Con la decisione in esame la Cassazione è tornata a pronunciarsi sulla quantificazione del danno derivante agli azionisti di minoranza dalla violazione dell’obbligo di offerta pubblica d’acquisto totalitaria.
Anzitutto è stata ribadita l’impossibilità di far coincidere in modo necessario e automatico il pregiudizio da mancato lancio dell’Opa con il risultato economico della vendita azionaria che si sarebbe verificata se l’offerta vi fosse stata e fosse stata accettata. Nella fattispecie considerata, infatti, il pregiudizio patito dall’azionista consiste in una perdita di chance e più in particolare nella perdita della possibilità di disinvestimento che l’Opa avrebbe dovuto assicurare e che, proprio per la mancanza dell’offerta, non è mai venuta ad esistenza.
In secondo luogo, è stato evidenziato come la giurisprudenza di legittimità avesse già chiarito che la valutazione del risarcimento non va rapportata esclusivamente al momento in cui si consuma la violazione dell’obbligo di lancio dell’Opa, in quanto è possibile ipotizzare un’incidenza di eventi successivi sul valore di borsa dei titoli rimasti nel portafoglio degli azionisti di minoranza danneggiati.

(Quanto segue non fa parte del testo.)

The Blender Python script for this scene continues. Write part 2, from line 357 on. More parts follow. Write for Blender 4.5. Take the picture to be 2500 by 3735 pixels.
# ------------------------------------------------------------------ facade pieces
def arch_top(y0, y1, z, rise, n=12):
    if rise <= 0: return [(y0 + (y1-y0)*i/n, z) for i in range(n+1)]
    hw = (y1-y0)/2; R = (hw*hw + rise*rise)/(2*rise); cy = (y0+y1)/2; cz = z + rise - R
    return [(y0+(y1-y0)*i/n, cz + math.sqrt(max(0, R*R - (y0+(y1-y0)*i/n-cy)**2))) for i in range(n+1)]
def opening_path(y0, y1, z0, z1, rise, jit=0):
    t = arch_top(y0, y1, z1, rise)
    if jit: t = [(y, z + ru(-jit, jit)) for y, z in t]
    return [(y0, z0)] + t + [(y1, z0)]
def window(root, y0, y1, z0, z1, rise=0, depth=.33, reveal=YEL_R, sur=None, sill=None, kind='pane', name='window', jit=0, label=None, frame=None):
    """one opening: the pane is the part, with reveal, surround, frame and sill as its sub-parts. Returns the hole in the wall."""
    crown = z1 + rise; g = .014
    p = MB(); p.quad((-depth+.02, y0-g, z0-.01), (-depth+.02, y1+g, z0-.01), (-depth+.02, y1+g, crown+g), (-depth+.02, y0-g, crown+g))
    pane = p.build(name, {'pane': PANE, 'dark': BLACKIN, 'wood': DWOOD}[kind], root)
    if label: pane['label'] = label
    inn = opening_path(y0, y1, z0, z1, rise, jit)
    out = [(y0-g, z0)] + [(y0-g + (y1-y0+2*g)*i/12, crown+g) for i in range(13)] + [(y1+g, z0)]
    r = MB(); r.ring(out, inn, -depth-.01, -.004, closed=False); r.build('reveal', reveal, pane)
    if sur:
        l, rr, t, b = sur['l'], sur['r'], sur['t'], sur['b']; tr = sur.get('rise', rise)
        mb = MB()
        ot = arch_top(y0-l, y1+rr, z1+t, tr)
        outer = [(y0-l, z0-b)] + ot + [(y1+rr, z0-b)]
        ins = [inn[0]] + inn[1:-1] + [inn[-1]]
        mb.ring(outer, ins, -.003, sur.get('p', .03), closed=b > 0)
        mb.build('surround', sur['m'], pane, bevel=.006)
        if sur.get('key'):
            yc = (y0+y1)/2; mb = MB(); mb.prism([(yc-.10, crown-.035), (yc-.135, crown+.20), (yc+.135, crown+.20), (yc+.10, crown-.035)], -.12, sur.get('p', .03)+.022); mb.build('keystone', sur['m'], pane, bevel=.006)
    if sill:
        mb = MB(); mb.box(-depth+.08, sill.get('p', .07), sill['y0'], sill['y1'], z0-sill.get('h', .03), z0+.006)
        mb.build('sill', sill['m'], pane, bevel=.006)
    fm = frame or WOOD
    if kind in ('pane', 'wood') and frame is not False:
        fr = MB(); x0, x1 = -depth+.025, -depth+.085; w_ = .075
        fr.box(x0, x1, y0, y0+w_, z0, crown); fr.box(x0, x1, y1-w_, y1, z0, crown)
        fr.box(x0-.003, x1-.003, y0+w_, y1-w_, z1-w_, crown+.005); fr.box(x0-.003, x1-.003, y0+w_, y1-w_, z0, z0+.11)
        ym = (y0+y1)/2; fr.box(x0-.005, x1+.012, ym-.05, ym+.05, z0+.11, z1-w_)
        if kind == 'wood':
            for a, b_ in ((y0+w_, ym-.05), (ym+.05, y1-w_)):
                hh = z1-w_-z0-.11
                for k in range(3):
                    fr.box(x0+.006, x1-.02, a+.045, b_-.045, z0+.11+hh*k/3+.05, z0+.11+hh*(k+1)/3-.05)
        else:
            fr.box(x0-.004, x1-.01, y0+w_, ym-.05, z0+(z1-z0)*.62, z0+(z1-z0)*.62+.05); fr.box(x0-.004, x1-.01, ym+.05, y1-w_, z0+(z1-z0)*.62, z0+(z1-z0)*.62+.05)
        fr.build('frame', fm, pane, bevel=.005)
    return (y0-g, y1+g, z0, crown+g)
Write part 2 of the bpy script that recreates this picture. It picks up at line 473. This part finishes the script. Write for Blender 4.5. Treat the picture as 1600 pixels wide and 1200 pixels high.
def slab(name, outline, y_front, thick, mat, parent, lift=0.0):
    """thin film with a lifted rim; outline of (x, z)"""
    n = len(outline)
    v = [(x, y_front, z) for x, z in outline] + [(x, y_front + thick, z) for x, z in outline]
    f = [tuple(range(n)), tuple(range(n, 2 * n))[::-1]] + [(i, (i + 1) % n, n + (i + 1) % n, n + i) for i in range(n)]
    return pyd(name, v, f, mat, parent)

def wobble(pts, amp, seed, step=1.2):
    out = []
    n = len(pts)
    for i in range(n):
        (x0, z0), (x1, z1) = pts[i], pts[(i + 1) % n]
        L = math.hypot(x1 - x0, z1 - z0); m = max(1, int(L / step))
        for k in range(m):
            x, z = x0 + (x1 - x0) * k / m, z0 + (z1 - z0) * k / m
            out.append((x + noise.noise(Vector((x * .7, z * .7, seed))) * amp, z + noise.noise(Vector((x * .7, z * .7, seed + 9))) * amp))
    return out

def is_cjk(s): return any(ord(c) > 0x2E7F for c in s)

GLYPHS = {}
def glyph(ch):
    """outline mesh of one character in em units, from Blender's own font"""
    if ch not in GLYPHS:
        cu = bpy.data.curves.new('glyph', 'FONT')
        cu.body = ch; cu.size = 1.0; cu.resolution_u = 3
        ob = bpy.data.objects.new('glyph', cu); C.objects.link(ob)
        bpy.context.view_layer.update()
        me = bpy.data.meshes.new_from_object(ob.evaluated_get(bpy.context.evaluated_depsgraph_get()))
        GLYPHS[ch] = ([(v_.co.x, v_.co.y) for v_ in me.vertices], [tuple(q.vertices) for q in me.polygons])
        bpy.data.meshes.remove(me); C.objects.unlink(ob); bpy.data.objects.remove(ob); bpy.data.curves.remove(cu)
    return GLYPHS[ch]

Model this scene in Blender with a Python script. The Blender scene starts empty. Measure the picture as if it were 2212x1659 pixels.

Alla luce di tali considerazioni, la Suprema Corte ha affermato il seguente principio: “il danno da perdita di chance di disinvestimento patito dall’azionista, perciò commisurato alle probabilità che l’azionista avrebbe aderito all’Opa che non ha invece avuto luogo, va determinato raffrontando il prezzo di rimborso delle azioni in caso di Opa con il loro valore effettivo, ritratto dalle risultanze di borsa, secondo il successivo andamento del titolo, nell’arco temporale intercorrente tra il giorno in cui si è consumata la violazione dell’obbligo di Opa e quello del disinvestimento (se vi è stato, ovvero in caso contrario della proposizione della domanda risarcitoria)”.